A última que aderiu ao grupo delirante foi a presidente argentina Cristina Kirchner, que esta semana determinou por decreto que o país terá a sua história revisada. Mas não tudo, claro, apenas alguns personagens. Os de sua preferência serão exaltados, como o marido Néstor Kirchner, morto há um ano, e Evita Perón, com quem compara sua "história de amor". Por outro lado, quem não lhe desperta nenhuma admiração terá a importância minimizada (confira uma lista com os vilões e heróis de Cristina no fim desta reportagem). A tentativa da chefe de estado de impor sua própria ótica ao mundo - diretamente ligada ao ego e ao apego ao poder - lembra iniciativas ainda mais autoritárias de seus colegas bolivarianos. Quem lançou a proposta de "refundar o país" foi o venezuelano Hugo Chávez, ao anunciar um plano de doutrinação embasado na reforma do currículo escolar de instituições primárias e secundárias do país, em 2007. A ideia - inspirada no autoritarismo de Fidel Castro em Cuba - foi imitada por seu pupilo Evo Morales, que inventou um "Estado Plurinacional" a fim de destacar os índios de forma excepcional na Bolívia.
Não é de hoje que o governo argentino tem se mostrado bastante preocupado com a imagem pública de sua gestão. E como para Cristina a imprensa local "distorce a realidade", ela decidiu agir por conta própria para dar a sua versão dos fatos, moldando o passado para que o presente pareça mais coerente. Financiado com recursos públicos, o novo instituto terá na linha de frente o historiador Mario "Pacho" O'Donnell, que coordenará uma equipe de 33 pessoas, entre historiadores, ministros, dirigentes e jornalistas - todos aliados da presidente. O objetivo da organização é "estudar, investigar e difundir a vida e a obra de personalidades e circunstâncias que não tenham recebido o reconhecimento adequado no âmbito institucional e de caráter acadêmico", diz o decreto 1880 - sem especificar o que Cristina entende por estudar e investigar. "O revisionismo histórico de figuras e episódios importantes para o governo atual buscar olhar para o passado com os olhos do presente, ignorando qualquer rigor científico da busca por uma verdade histórica", afirma o professor de Relações Internacionais da Universidade Católica Argentina (UCA), Jorge Liotti.
Daniel Garcia/AFP
Quando foi reeleita, Cristina posou com a foto do marido, a quem também quer exaltar
Cristina com a foto do marido, a quem também pretende exaltar
Manipulação - Além da falta de conexão com a realidade, reorganizar as referências históricas de um país a seu bel-prazer é também uma forma de manipular a opinião pública, ressalta o professor Alberto Pfeifer, especialista em América Latina e membro do Grupo de Análise da Conjuntura Internacional da Universidade de São Paulo (Gacint - USP). "Por mais que as pessoas tenham a possibilidade de decidir no que acreditar, a manobra altera de certa forma os pesos e as proporções da história." E seguindo o (mau) exemplo de Chávez, Fidel e Morales, Cristina também tenta "refundar" o seu país, sem levar em conta sequer o contexto de cada época.

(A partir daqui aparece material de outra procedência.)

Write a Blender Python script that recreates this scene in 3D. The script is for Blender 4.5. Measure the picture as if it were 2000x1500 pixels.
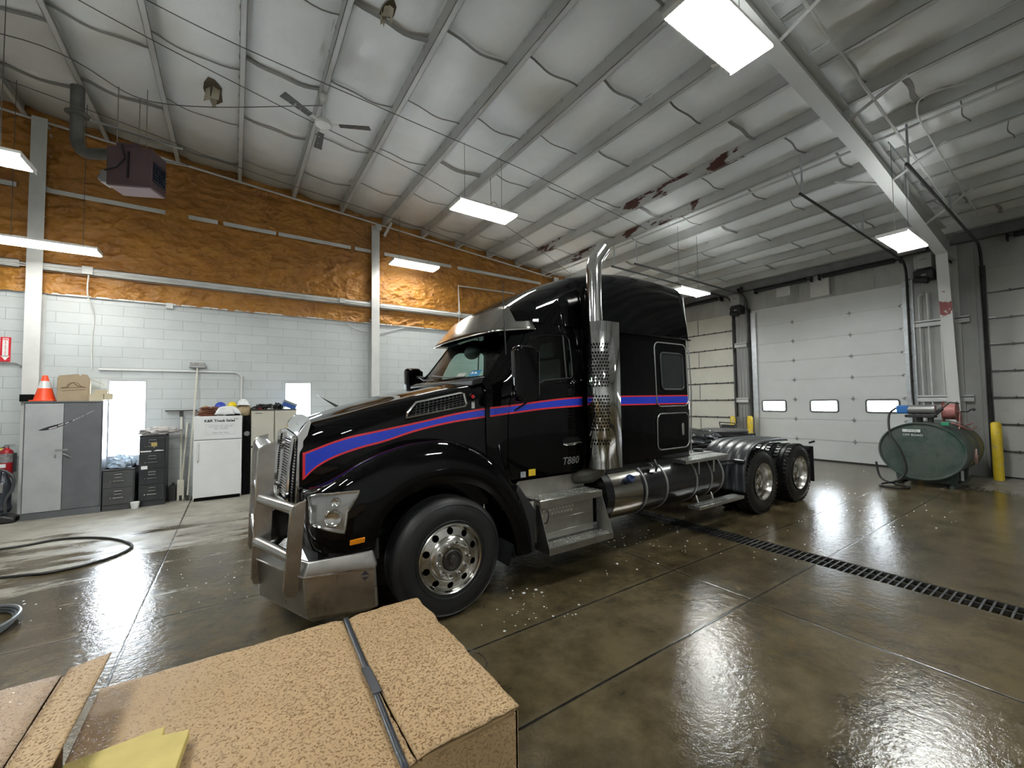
import bpy, bmesh, math, random
from mathutils import Vector, Matrix
from mathutils.bvhtree import BVHTree
from mathutils import noise as mnoise
R = math.radians
PI = math.pi
sc = bpy.context.scene
for o_ in list(bpy.data.objects): bpy.data.objects.remove(o_, do_unlink=True)
COL = sc.collection
random.seed(7)

# ---------------------------------------------------------------- camera
cam_d = bpy.data.cameras.new('camera'); cam = bpy.data.objects.new('camera', cam_d); COL.objects.link(cam)
cam_d.sensor_fit = 'HORIZONTAL'; cam_d.sensor_width = 36.0
cam_d.lens = 36.0 * 803.0 / 2000.0
cam_d.clip_start = 0.05; cam_d.clip_end = 200
_Y = Vector(((458 - 1000) / 803, (790 - 750) / 803, 1)).normalized()      # the building's two horizontal directions seen from the camera
_X = Vector(((2190 - 1000) / 803, (768 - 750) / 803, 1)); _X = (_X - _Y * _X.dot(_Y)).normalized(); _Z = _X.cross(_Y)
if _Z.y > 0: _Z = -_Z
_M = Matrix((_X, _Y, _Z))            # world = M @ (right, down, forward)
right = _M @ Vector((1, 0, 0)); down = _M @ Vector((0, 1, 0)); fwd = _M @ Vector((0, 0, 1))
fwd.normalize(); right = (right - fwd * right.dot(fwd)).normalized(); up = right.cross(fwd).normalized()
rot = Matrix((right, up, -fwd)).transposed()
cam.matrix_world = Matrix.Translation((0, 0, 1.9)) @ rot.to_4x4()
sc.camera = cam

# ---------------------------------------------------------------- world and exposure
w = bpy.data.worlds.new('world'); sc.world = w; w.use_nodes = True
bgn = w.node_tree.nodes['Background']
bgn.inputs[0].default_value = (0.88, 0.94, 1.0, 1); bgn.inputs[1].default_value = 12.0
sc.view_settings.view_transform = 'Standard'; sc.view_settings.look = 'None'
sc.view_settings.gamma = 1.0; sc.view_settings.exposure = 1.65; sc.view_settings.use_curve_mapping = False
TUBE = 58                        # brightness of the fluorescent tubes
try:
    sc.cycles.max_bounces = 8; sc.cycles.diffuse_bounces = 4; sc.cycles.glossy_bounces = 4
    sc.cycles.transparent_max_bounces = 12; sc.cycles.sample_clamp_indirect = 6.0
    sc.cycles.use_denoising = True; sc.cycles.caustics_reflective = False; sc.cycles.caustics_refractive = False
except Exception: pass

# ---------------------------------------------------------------- materials
def newmat(name):
    m = bpy.data.materials.new(name); m.use_nodes = True
    nt = m.node_tree
    return m, nt, nt.nodes['Principled BSDF']
def N(nt, t, **k):
    n = nt.nodes.new(t)
    for a, b in k.items():
        if a.startswith('i_'): n.inputs[int(a[2:])].default_value = b
        else: setattr(n, a, b)
    return n
def objc(nt, scale=None):
    tc = N(nt, 'ShaderNodeTexCoord')
    if scale is None: return tc.outputs['Object']
    mp = N(nt, 'ShaderNodeMapping'); mp.inputs['Scale'].default_value = scale
    nt.links.new(tc.outputs['Object'], mp.inputs['Vector']); return mp.outputs[0]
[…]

Completa Pfeifer: "Essas técnicas populistas, herdadas também de seu marido Néstor, estão cada vez mais difundidas na América Latina."
O problema não está na simples revisão de fatos, mas sim na alteração desordenada do curso da história pelo presidente de plantão. "Não houve nenhum novo documento que prove essa mudança de visão", afirma Pfeifer. "Cristina busca, através da reformulação da narrativa histórica, legitimar a sua própria narrativa e o seu papel na história da Argentina. Nas entrelinhas, o que ela quer dizer com 'essas pessoas são importantes' é: 'como elas, eu também sou importante, e os que seguirem minha opinião também serão'".
Assim, Cristina transforma a história de seu país em um campo de batalha política, nas palavras do analista político e historiador argentino Rosendo Fraga, diretor do centro de estudos Unión para la Nueva Mayoría. "Isso não é algo novo no país, mas está adquirindo - nesta etapa kirchnerista - uma intenção político-ideológica mais marcada", explica, acrescentando que "o novo instituto não tem por objetivo buscar a verdade histórica, mas impor uma determinada interpretação que forme parte da história do oficialismo". Na prática, isso significa que quem exaltar, por exemplo, o ex-presidente Domingo Faustino Sarmiento (1868-1874) - considerado na história "o difusor da educação pública", mas que para Cristina foi um líder "europeizante" e que desprezava a cultural local - se colocará contra o governo. Por outro lado, quem admirar a figura de Juan Manuel de Rosas - um tirano para a opinião pública e o "primeiro grande nacionalista argentino" para a presidente - estará apoiando os Kirchner. E essa distorção pode até levar a um embate mais sério, ressalva Fraga. "Uma visão equilibrada da história contribui para a tolerância política, enquanto uma interpretação que a mostra como branco e preto - ou bons e maus - só provoca intolerância".